Question

A block of mass $m$ is resting on a smooth horizontal surface. One end of a uniform rope of mass $\dfrac{m}{3}$ is fixed to the block, which is pulled in the horizontal direction by applying force $F$ at the other end. The tension in the middle of the rope is:
A. $\dfrac{8}{6}F$
B. $\dfrac{1}{7}F$
C. $\dfrac{1}{8}F$
D. $\dfrac{7}{8}F$

Answer 1

Hint: This problem can be solved by considering the block and one half of the rope attached to the block as one system and the other half of the rope as the other system and applying force balance equations on the two systems. Since, the rope is uniform, half of the rope will have half of the mass of the total rope.

Formula used:
The force $F$ exerted by or on a body is the product of the mass of the body $m$ and the acceleration $a$ produced in the body in the direction of that force due to it. That is,
$F=ma$

Complete step-by-step answer:
Since we have to find the tension in the rope at the midpoint, we will virtually break the rope in two halves to make two systems. One system will consist of the rope connected with the block and the other system will be the other half of the rope which is being pulled by the force $F$.
Since, the rope is uniform, it must have a constant mass per unit length. Hence, half of the rope will have half of the mass of the total rope. Therefore, since the mass of the total rope is $\dfrac{m}{3}$, the mass of half of it will be $\dfrac{1}{2}\times \dfrac{m}{3}=\dfrac{m}{6}$ --(1)
We will only solve in the horizontal axis, since there is equilibrium in the vertical axis.
Let us draw the free body diagrams of the two systems.

Since the rope is inextensible, both the parts of the rope must have the same acceleration in the same direction. Let this acceleration be $a$. Now, $T$ is the tension in the middle of the rope. By Newton’s third law which states that when a body applies a force on another body the latter exerts the same magnitude of force in the opposite direction on the first body.
Hence, the first half of the rope gets a force $T$ from the second half in the direction shown and in turn pulls the second half with the same magnitude but in the opposite direction as shown in the free body diagram (FBD).
Now, the force $F$ exerted by or on a body is the product of the mass of the body $m$ and the acceleration $a$ produced in the body in the direction of that force due to it. That is,
$F=ma$ --(2)
The total mass of the (block and half rope) system will be $m+\dfrac{m}{6}=\dfrac{7m}{6}$ --(3) [Using (1)]
Let us apply (2) on the first system (block and half rope)
$T=\dfrac{7m}{6}a$ [Using (3)] $\therefore a=\dfrac{6T}{7m}$ --(4)
Now, let us apply (2) on the second system, $F-T=\dfrac{m}{6}a$ Now, putting (4) in the above equation, we get, $F-T=\dfrac{m}{6}\times \dfrac{6T}{7m}=\dfrac{T}{7}$
$\therefore F=\dfrac{T}{7}+T=\dfrac{8T}{7}$
$\therefore T=\dfrac{7}{8}F$
Therefore, the required tension in the middle of the rope is $\dfrac{7}{8}F$.
Therefore, the correct option is D) $\dfrac{7}{8}F$.

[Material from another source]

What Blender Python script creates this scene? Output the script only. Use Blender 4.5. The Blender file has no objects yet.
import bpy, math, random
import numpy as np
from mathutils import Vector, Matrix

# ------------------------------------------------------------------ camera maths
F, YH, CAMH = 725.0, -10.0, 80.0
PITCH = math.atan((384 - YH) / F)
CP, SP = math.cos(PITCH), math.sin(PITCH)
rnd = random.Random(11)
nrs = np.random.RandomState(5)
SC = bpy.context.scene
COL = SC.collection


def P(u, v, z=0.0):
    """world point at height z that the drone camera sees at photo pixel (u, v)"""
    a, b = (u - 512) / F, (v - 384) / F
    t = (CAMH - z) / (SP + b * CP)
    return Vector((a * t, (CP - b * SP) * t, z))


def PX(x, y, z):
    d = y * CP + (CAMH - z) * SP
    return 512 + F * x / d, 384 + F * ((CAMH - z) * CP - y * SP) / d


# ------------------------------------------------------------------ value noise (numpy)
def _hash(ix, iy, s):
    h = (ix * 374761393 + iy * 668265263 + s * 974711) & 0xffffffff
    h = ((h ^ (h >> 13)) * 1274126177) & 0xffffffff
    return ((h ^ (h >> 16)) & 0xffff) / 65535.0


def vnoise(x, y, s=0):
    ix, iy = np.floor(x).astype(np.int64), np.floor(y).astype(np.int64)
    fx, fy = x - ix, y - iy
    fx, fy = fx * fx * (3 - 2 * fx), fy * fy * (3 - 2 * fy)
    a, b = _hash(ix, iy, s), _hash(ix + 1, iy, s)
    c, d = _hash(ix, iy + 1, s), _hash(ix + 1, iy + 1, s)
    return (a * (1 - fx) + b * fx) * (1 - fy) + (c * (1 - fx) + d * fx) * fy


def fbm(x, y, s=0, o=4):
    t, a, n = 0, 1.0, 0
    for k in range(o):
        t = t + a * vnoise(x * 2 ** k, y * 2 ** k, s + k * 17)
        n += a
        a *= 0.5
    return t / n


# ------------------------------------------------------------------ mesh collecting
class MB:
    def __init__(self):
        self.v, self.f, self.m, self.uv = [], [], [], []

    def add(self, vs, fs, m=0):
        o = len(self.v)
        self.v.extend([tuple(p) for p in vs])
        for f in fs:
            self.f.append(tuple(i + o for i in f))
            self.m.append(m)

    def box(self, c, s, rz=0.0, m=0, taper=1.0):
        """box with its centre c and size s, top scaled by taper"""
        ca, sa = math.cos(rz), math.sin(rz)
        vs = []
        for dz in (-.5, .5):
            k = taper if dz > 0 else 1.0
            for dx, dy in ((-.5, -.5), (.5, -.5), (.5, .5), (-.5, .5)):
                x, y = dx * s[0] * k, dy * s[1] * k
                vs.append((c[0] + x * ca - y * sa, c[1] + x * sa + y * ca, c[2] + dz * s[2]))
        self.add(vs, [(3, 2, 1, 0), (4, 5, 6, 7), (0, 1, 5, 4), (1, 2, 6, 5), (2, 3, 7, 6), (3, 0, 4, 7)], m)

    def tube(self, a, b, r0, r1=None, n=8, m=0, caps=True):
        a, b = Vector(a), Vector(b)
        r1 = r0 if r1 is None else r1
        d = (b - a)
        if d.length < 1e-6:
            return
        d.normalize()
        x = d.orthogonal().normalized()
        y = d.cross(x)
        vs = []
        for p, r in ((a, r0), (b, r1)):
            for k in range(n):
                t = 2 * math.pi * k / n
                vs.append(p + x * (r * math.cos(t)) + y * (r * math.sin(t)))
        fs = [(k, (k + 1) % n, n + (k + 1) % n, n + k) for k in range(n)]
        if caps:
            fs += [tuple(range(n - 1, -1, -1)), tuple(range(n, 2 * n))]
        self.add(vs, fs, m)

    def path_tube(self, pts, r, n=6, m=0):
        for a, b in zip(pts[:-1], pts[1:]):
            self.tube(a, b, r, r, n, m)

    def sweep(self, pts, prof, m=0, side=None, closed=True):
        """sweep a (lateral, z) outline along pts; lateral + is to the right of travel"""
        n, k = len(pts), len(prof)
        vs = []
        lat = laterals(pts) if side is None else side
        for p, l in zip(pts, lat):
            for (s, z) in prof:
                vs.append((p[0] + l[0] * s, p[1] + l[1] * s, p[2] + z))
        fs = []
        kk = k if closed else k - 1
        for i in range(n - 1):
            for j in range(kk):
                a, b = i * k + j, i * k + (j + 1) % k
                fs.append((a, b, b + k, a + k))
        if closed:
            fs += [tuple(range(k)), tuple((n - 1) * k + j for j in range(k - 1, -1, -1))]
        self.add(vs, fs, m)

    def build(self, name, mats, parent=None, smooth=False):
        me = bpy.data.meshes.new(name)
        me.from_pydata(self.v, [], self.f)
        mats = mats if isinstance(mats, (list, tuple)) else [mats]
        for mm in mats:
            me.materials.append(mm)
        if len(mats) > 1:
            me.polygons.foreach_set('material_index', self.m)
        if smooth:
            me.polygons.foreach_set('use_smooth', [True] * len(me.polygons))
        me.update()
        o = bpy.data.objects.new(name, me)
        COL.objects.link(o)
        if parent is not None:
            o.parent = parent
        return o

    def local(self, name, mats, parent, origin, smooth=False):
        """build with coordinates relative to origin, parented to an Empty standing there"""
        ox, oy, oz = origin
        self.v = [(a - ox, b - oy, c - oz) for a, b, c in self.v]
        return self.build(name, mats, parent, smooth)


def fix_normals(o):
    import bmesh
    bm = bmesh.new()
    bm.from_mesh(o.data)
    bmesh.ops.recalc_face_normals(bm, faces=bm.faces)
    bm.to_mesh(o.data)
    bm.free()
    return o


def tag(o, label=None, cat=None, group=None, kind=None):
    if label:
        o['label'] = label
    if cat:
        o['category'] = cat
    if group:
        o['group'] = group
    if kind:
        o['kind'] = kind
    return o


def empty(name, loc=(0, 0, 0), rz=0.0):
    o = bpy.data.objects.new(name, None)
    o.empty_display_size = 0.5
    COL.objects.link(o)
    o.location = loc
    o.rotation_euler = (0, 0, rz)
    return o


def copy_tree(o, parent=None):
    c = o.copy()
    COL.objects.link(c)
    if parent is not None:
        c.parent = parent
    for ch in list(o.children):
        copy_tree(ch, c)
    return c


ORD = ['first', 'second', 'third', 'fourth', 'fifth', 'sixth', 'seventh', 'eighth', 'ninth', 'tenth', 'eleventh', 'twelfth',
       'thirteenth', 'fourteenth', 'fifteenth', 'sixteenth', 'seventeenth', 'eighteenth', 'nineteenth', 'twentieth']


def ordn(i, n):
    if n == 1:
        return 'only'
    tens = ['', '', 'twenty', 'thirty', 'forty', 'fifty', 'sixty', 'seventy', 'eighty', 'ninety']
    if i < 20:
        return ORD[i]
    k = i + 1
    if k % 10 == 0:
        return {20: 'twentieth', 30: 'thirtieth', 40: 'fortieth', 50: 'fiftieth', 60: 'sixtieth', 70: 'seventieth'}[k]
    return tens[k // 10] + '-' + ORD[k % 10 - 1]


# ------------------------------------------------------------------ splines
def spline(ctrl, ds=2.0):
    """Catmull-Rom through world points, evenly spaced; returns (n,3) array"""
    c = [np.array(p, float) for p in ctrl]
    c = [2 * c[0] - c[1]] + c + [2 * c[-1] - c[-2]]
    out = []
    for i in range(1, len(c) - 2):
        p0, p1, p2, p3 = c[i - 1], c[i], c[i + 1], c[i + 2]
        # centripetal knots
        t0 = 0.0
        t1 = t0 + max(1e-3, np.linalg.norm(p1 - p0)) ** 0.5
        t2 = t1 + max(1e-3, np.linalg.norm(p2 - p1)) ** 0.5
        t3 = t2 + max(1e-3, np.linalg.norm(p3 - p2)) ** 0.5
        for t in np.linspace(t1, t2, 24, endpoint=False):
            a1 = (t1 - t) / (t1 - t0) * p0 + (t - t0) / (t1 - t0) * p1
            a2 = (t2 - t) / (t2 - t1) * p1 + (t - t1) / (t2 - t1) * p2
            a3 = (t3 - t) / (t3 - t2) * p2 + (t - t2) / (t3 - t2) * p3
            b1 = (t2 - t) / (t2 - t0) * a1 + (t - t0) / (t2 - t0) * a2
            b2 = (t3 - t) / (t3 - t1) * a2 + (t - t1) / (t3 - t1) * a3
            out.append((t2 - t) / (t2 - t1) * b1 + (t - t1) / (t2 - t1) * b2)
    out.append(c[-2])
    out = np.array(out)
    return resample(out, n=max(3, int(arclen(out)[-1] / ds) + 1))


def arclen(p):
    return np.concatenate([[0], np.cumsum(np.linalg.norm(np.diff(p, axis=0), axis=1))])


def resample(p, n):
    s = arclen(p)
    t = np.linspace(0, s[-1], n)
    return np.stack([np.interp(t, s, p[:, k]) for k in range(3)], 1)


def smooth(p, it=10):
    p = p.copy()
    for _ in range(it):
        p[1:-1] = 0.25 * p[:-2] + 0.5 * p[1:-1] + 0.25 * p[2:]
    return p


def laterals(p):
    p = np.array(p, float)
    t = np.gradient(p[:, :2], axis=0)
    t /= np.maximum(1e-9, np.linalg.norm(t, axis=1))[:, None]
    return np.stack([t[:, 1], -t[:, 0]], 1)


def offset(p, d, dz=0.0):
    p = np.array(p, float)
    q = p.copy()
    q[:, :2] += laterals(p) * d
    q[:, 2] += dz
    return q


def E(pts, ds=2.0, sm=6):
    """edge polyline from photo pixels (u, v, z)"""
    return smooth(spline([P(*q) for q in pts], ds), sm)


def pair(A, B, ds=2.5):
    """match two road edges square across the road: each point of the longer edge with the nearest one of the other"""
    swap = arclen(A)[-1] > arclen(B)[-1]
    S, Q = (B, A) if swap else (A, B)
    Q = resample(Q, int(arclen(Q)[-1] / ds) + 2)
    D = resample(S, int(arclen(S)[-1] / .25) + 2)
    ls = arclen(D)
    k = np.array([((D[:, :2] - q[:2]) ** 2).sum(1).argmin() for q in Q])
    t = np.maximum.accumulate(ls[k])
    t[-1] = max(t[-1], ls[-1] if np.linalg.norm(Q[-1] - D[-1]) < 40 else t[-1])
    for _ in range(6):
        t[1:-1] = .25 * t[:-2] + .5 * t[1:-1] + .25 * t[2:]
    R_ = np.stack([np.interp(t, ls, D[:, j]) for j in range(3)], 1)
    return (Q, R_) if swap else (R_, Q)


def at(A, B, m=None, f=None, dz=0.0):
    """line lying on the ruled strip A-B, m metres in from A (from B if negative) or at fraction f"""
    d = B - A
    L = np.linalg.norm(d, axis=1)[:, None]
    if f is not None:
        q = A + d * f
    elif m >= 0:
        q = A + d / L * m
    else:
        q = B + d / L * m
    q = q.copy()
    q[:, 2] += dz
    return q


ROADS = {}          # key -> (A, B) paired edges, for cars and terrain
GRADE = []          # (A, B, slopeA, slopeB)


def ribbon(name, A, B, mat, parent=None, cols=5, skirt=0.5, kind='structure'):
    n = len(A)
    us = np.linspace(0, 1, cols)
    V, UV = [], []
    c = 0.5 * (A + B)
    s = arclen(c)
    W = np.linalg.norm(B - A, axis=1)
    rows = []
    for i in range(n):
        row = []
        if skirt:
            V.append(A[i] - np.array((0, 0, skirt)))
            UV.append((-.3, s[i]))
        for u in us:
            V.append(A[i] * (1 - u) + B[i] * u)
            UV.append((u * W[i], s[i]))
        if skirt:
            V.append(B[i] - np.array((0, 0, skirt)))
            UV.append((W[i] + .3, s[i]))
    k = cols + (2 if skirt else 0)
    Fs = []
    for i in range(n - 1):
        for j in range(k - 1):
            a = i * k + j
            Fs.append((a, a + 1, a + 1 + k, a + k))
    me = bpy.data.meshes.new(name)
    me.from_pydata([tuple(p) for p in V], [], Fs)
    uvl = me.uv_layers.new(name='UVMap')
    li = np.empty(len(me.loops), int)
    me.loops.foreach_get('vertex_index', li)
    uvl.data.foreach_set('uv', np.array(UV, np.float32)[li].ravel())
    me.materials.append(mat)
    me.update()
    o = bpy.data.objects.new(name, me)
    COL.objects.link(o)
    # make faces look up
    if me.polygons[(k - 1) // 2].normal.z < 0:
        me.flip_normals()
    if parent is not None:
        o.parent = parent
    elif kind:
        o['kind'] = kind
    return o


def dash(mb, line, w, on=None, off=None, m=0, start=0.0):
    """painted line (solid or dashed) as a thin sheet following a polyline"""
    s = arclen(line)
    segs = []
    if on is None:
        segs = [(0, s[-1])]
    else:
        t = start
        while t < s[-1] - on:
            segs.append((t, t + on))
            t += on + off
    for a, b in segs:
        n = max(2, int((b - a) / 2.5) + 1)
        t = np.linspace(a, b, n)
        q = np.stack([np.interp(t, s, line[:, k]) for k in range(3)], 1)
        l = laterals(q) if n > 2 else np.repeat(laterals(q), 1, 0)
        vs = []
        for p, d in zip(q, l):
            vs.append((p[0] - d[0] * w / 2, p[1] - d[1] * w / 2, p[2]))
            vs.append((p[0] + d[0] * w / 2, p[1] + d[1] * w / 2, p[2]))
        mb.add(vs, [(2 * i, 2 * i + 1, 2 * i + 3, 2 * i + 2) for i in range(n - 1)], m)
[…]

Note: Students often forget to consider the mass of the rope in such questions. If the mass of the rope is not considered, then the tension will be uniform throughout the length of the rope. It is the mass of the rope that is causing the tension in the rope to vary along its length. Questions are sometimes set up purposefully to check whether the student can catch this point or not.
It is always good to break the total problem into the required number of parts and systems and draw individual free body diagrams for each. This gives a lot more clarity as to what the question requires and gives a better understanding of the problem.